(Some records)
= = = =
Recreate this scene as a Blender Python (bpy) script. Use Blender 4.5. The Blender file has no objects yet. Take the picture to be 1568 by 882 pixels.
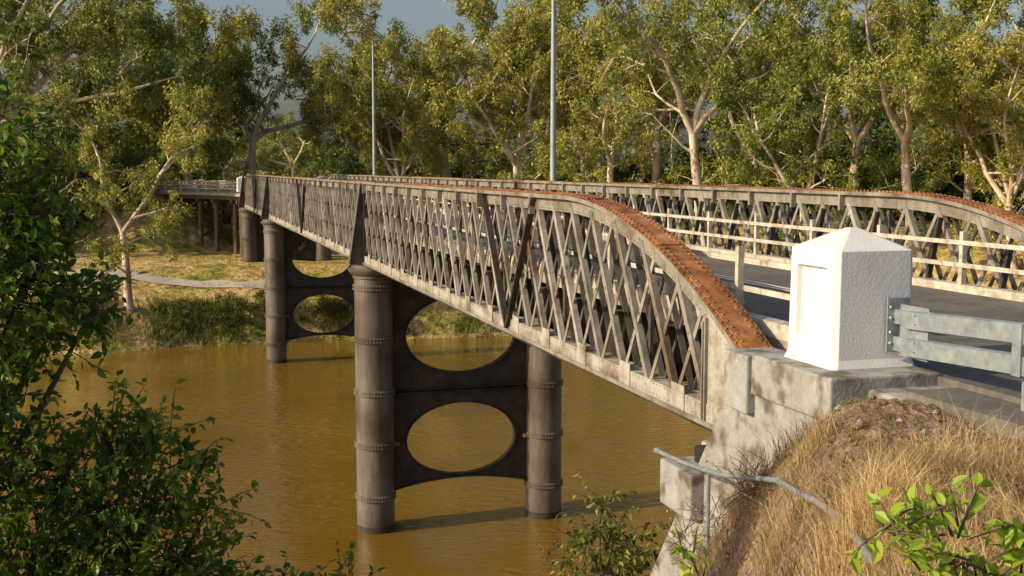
import bpy, math, random, bmesh
import numpy as np
from mathutils import Vector, Matrix, noise as mnoise
R=math.radians
sc=bpy.context.scene
random.seed(3)

# ------------------------------------------------------------------ materials
def newmat(name):
    m=bpy.data.materials.new(name); m.use_nodes=True
    nt=m.node_tree; b=nt.nodes['Principled BSDF']
    return m,nt,b
def noisemat(name,stops,scale=3.0,detail=8,rough=0.7,bump=0.1,bscale=20,stretch=(1,1,1),metal=0.0,dist=0.0,spec=0.3,stops2=None,scale2=1.0,nrough=0.6,bdist=0.02):
    m,nt,b=newmat(name); N=nt.nodes; L=nt.links
    g=N.new('ShaderNodeNewGeometry')
    mp=N.new('ShaderNodeMapping'); mp.inputs['Scale'].default_value=stretch
    L.new(g.outputs['Position'],mp.inputs[0])
    n=N.new('ShaderNodeTexNoise'); n.inputs['Scale'].default_value=scale; n.inputs['Detail'].default_value=detail
    n.inputs['Roughness'].default_value=nrough; n.inputs['Distortion'].default_value=dist
    L.new(mp.outputs[0],n.inputs['Vector'])
    r=N.new('ShaderNodeValToRGB'); r.color_ramp.elements.remove(r.color_ramp.elements[1])
    for i,(p,c) in enumerate(stops):
        e=r.color_ramp.elements[0] if i==0 else r.color_ramp.elements.new(p)
        e.position=p; e.color=(*c,1)
    L.new(n.outputs['Fac'],r.inputs[0]); out=r.outputs[0]
    if stops2:
        n2=N.new('ShaderNodeTexNoise'); n2.inputs['Scale'].default_value=scale2; n2.inputs['Detail'].default_value=6
        L.new(g.outputs['Position'],n2.inputs['Vector'])
        r2=N.new('ShaderNodeValToRGB'); r2.color_ramp.elements.remove(r2.color_ramp.elements[1])
        for i,(p,c) in enumerate(stops2):
            e=r2.color_ramp.elements[0] if i==0 else r2.color_ramp.elements.new(p)
            e.position=p; e.color=(*c,1)
        L.new(n2.outputs['Fac'],r2.inputs[0])
        mx=N.new('ShaderNodeMix'); mx.data_type='RGBA'; mx.blend_type='MULTIPLY'; mx.inputs[0].default_value=1
        L.new(out,mx.inputs[6]); L.new(r2.outputs[0],mx.inputs[7]); out=mx.outputs[2]
    L.new(out,b.inputs['Base Color'])
    b.inputs['Roughness'].default_value=rough; b.inputs['Metallic'].default_value=metal
    b.inputs['Specular IOR Level'].default_value=spec
    if bump>0:
        nb=N.new('ShaderNodeTexNoise'); nb.inputs['Scale'].default_value=bscale; nb.inputs['Detail'].default_value=6
        L.new(g.outputs['Position'],nb.inputs['Vector'])
        bp=N.new('ShaderNodeBump'); bp.inputs['Strength'].default_value=bump; bp.inputs['Distance'].default_value=bdist
        L.new(nb.outputs['Fac'],bp.inputs['Height']); L.new(bp.outputs[0],b.inputs['Normal'])
    return m

M_paint=noisemat('weathered_paint',[(0.28,(0.08,0.05,0.032)),(0.40,(0.16,0.14,0.118)),(0.52,(0.25,0.232,0.205)),(0.75,(0.35,0.33,0.30))],scale=2.2,detail=10,rough=0.45,bump=0.25,bscale=30,stretch=(1,1,.6),nrough=.78,
    stops2=[(0.3,(0.45,0.33,0.25)),(0.48,(1,1,1))],scale2=0.7,spec=.5)
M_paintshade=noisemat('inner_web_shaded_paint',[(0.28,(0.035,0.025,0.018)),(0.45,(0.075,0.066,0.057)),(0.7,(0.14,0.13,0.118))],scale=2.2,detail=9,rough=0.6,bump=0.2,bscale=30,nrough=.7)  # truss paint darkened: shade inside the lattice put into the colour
M_paintpale=noisemat('pale_bottom_chord_paint',[(0.28,(0.10,0.06,0.035)),(0.40,(0.22,0.185,0.15)),(0.53,(0.36,0.345,0.32)),(0.75,(0.48,0.47,0.45))],scale=1.9,detail=10,rough=0.6,bump=0.25,bscale=30,nrough=.84,stretch=(1,.7,1),
    stops2=[(0.34,(0.5,0.38,0.28)),(0.48,(1,1,1))],scale2=1.1)
M_rust=noisemat('rusty_flange',[(0.28,(0.07,0.028,0.014)),(0.40,(0.20,0.078,0.028)),(0.52,(0.37,0.155,0.055)),(0.60,(0.40,0.23,0.12)),(0.69,(0.44,0.38,0.31))],scale=1.6,detail=12,rough=0.65,bump=0.4,bscale=40,nrough=.8,
    stops2=[(0.3,(0.5,0.47,0.47)),(0.6,(1,1,1))],scale2=4)
M_dark=noisemat('dark_rusted_shaded_iron',[(0.3,(0.022,0.019,0.017)),(0.5,(0.042,0.036,0.032)),(0.7,(0.085,0.062,0.045))],scale=1.5,detail=9,rough=0.55,bump=0.25,bscale=18)  # dark iron parts; on pier panels the dark tone also paints in shadow
M_pier=noisemat('pier_iron',[(0.25,(0.05,0.036,0.029)),(0.40,(0.10,0.083,0.072)),(0.56,(0.155,0.135,0.12)),(0.8,(0.26,0.23,0.205))],scale=1.3,detail=10,rough=0.48,bump=0.3,bscale=14,stretch=(2.2,2.2,.3),nrough=.8,
    stops2=[(0.35,(0.5,0.40,0.36)),(0.58,(1,1,1))],scale2=0.5,spec=.5)
M_deckc=noisemat('deck_concrete',[(0.3,(0.2,0.17,0.13)),(0.6,(0.38,0.34,0.28))],scale=3,bump=.2)
M_conc=noisemat('weathered_concrete',[(0.25,(0.13,0.11,0.09)),(0.42,(0.25,0.245,0.24)),(0.58,(0.34,0.342,0.348)),(0.8,(0.43,0.435,0.44))],scale=1.7,detail=11,rough=0.85,bump=0.5,bscale=25,nrough=.78,
    stops2=[(0.36,(0.42,0.35,0.29)),(0.5,(1,1,1))],scale2=2.5)
M_white=noisemat('white_painted_concrete',[(0.2,(0.5,0.48,0.44)),(0.38,(0.66,0.66,0.66)),(0.7,(0.73,0.73,0.74))],scale=2.5,detail=12,rough=0.6,bump=0.25,bscale=35,stretch=(1,1,.5),nrough=.74)
M_wrail=noisemat('white_rail_paint',[(0.3,(0.2,0.14,0.09)),(0.45,(0.40,0.36,0.30)),(0.6,(0.54,0.50,0.44))],scale=4,bump=.1,nrough=.7)
M_galv=noisemat('galvanised_steel',[(0.3,(0.20,0.23,0.26)),(0.6,(0.32,0.36,0.40)),(0.8,(0.42,0.46,0.50))],scale=8,rough=0.42,bump=0.05,metal=0.35,spec=.5)
M_asph=noisemat('asphalt',[(0.3,(0.10,0.094,0.088)),(0.6,(0.16,0.15,0.138)),(0.8,(0.21,0.195,0.18))],scale=6,rough=0.85,bump=0.35,bscale=120,
    stops2=[(0.4,(0.8,0.8,0.8)),(0.65,(1.15,1.1,1.05))],scale2=.8)
M_line=noisemat('road_line_paint',[(0.3,(0.35,0.34,0.32)),(0.5,(0.7,0.7,0.68))],scale=12,rough=.6,bump=0)
M_timber=noisemat('timber',[(0.3,(0.06,0.045,0.03)),(0.6,(0.15,0.11,0.08))],scale=3,stretch=(3,3,.5))
M_pole=noisemat('pole_steel',[(0.3,(0.24,0.30,0.31)),(0.7,(0.35,0.41,0.42))],scale=2,rough=.5,metal=.2,bump=0)
M_soil=noisemat('dry_soil',[(0.28,(0.10,0.063,0.045)),(0.42,(0.19,0.13,0.092)),(0.55,(0.29,0.21,0.15)),(0.75,(0.43,0.35,0.27))],scale=1.6,detail=14,rough=0.95,bump=1.0,bscale=9,nrough=.8,bdist=.14,
    stops2=[(0.35,(0.5,0.45,0.42)),(0.55,(1.1,1.05,1))],scale2=18)
M_grass=noisemat('bank_grass_ground',[(0.30,(0.07,0.09,0.022)),(0.37,(0.17,0.20,0.035)),(0.43,(0.32,0.29,0.07)),(0.50,(0.50,0.35,0.16)),(0.8,(0.56,0.41,0.21))],scale=0.18,detail=12,rough=0.95,bump=0.8,bscale=3,nrough=.66,bdist=.2,
    stops2=[(0.35,(0.5,0.48,0.42)),(0.6,(1.1,1.1,1))],scale2=1.6)
M_path=noisemat('path_concrete',[(0.3,(0.40,0.36,0.32)),(0.7,(0.52,0.48,0.43))],scale=2,bump=0)
M_bark=noisemat('eucalyptus_bark',[(0.3,(0.20,0.14,0.09)),(0.42,(0.42,0.33,0.25)),(0.56,(0.62,0.53,0.43)),(0.8,(0.72,0.65,0.55))],scale=1.0,detail=8,rough=.85,bump=.3,bscale=8,stretch=(1,1,.35))
M_dbark=noisemat('dark_bark',[(0.3,(0.05,0.035,0.025)),(0.7,(0.16,0.12,0.09))],scale=6,stretch=(1,1,.3),rough=.9,bump=.4)

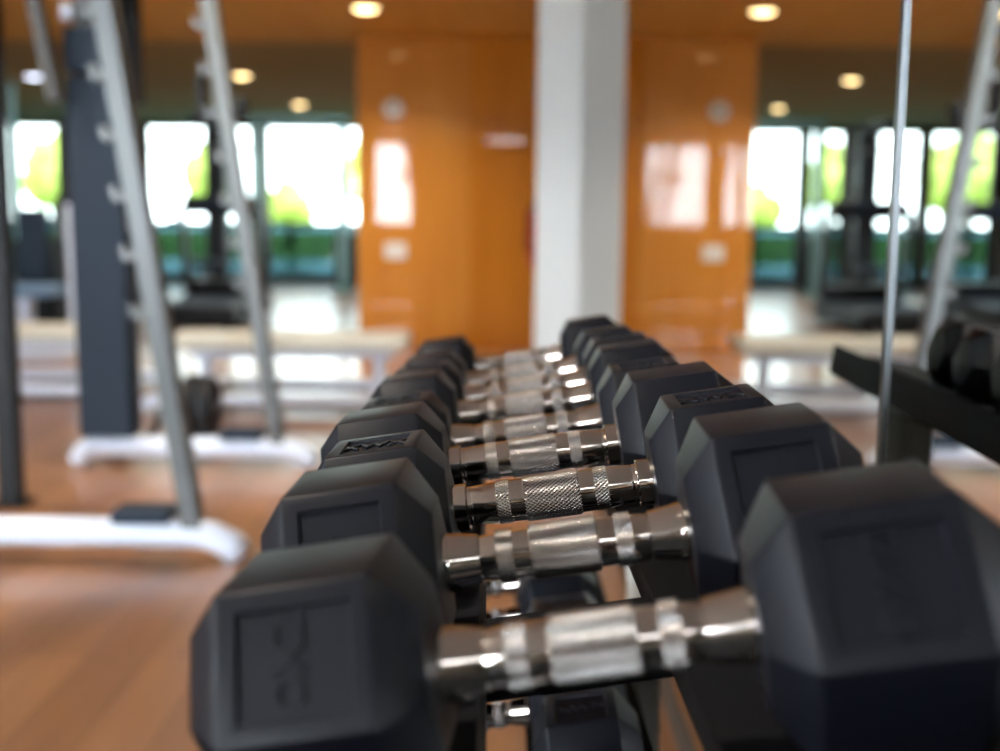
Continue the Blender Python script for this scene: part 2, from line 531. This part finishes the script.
Y0, Y1 = 0.31, 1.69
rack = thing('dumbbell_rack', 'two-tier dumbbell rack with black tilted rails in front of the mirror', 'dumbbell rack', (0.05, 1.0, 0))
for tr in (UP, LOW):
    obj('rail', rail_bm(tr, channel(0.050, 0.172, 0.028, 0.010, 0.034), Y0, Y1), 'rail', rack)
    obj('rail', rail_bm(tr, channel(-0.050, -0.158, 0.028, 0.010, 0.040), Y0, Y1), 'rail', rack)
for y in (0.625, 1.38):
    xo = DRIFT * (y - 0.437)
    bm = nb()
    box2(bm, (0.172 + xo, y - 0.03, 0.05), (0.212 + xo, y + 0.03, 0.772), 0.006)
    obj('upright', bm, 'column', rack)
    for tr in (UP, LOW):
        bm = nb(); a, b = tr.pt(-0.15, y, -0.022), tr.pt(0.172, y, -0.022)
        if tr is LOW: b = Vector((0.17 + xo, y, tr.pt(0.19, y, -0.022).z))
        else: b = tr.pt(0.160, y, -0.022)
        bar(bm, a, b, 0.032, 0.05, 0.003); obj('support_arm', bm, 'rail', rack)
    bm = nb(); box2(bm, (-0.26 + xo, y - 0.03, 0.012), (0.30 + xo, y + 0.03, 0.062), 0.006); obj('foot', bm, 'white_steel', rack)
    for x in (-0.23, 0.27):
        bm = nb(); lathe(bm, [(0, 0.03), (0.012, 0.026)], 'Z', 20)
        bmesh.ops.translate(bm, verts=bm.verts, vec=(x + xo, y, 0)); obj('rubber_foot', bm, 'black', rack)
bm = nb(); box2(bm, (0.17, 0.655, 0.22), (0.19, 1.35, 0.27), 0.004); obj('stretcher', bm, 'white_steel', rack)


# ------------------------------------------------------------------ dumbbells
def text_mesh(txt, size, depth):
    cu = bpy.data.curves.new('lettering', 'FONT'); cu.body = txt; cu.size = size; cu.extrude = depth
    cu.align_x = 'CENTER'; cu.align_y = 'CENTER'; cu.resolution_u = 3; cu.bevel_depth = 0.0002
    o = bpy.data.objects.new('lettering', cu); C.objects.link(o)
    bpy.context.view_layer.update()
    me = bpy.data.meshes.new_from_object(o.evaluated_get(bpy.context.evaluated_depsgraph_get()))
    bpy.data.objects.remove(o); bpy.data.curves.remove(cu)
    bm = nb(); bm.from_mesh(me); bpy.data.meshes.remove(me)
    return bm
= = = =
WORK TO BE COMPLETED — Retype the records above, but only those lines that fall between the line containing "Continue the Blender" and the line containing "obj('stretcher', bm, 'white_steel', rack)", with both of those lines included, exactly as written.

ANSWER FOR THIS EXERCISE —
Continue the Blender Python script for this scene: part 2, from line 531. This part finishes the script.
Y0, Y1 = 0.31, 1.69
rack = thing('dumbbell_rack', 'two-tier dumbbell rack with black tilted rails in front of the mirror', 'dumbbell rack', (0.05, 1.0, 0))
for tr in (UP, LOW):
    obj('rail', rail_bm(tr, channel(0.050, 0.172, 0.028, 0.010, 0.034), Y0, Y1), 'rail', rack)
    obj('rail', rail_bm(tr, channel(-0.050, -0.158, 0.028, 0.010, 0.040), Y0, Y1), 'rail', rack)
for y in (0.625, 1.38):
    xo = DRIFT * (y - 0.437)
    bm = nb()
    box2(bm, (0.172 + xo, y - 0.03, 0.05), (0.212 + xo, y + 0.03, 0.772), 0.006)
    obj('upright', bm, 'column', rack)
    for tr in (UP, LOW):
        bm = nb(); a, b = tr.pt(-0.15, y, -0.022), tr.pt(0.172, y, -0.022)
        if tr is LOW: b = Vector((0.17 + xo, y, tr.pt(0.19, y, -0.022).z))
        else: b = tr.pt(0.160, y, -0.022)
        bar(bm, a, b, 0.032, 0.05, 0.003); obj('support_arm', bm, 'rail', rack)
    bm = nb(); box2(bm, (-0.26 + xo, y - 0.03, 0.012), (0.30 + xo, y + 0.03, 0.062), 0.006); obj('foot', bm, 'white_steel', rack)
    for x in (-0.23, 0.27):
        bm = nb(); lathe(bm, [(0, 0.03), (0.012, 0.026)], 'Z', 20)
        bmesh.ops.translate(bm, verts=bm.verts, vec=(x + xo, y, 0)); obj('rubber_foot', bm, 'black', rack)
bm = nb(); box2(bm, (0.17, 0.655, 0.22), (0.19, 1.35, 0.27), 0.004); obj('stretcher', bm, 'white_steel', rack)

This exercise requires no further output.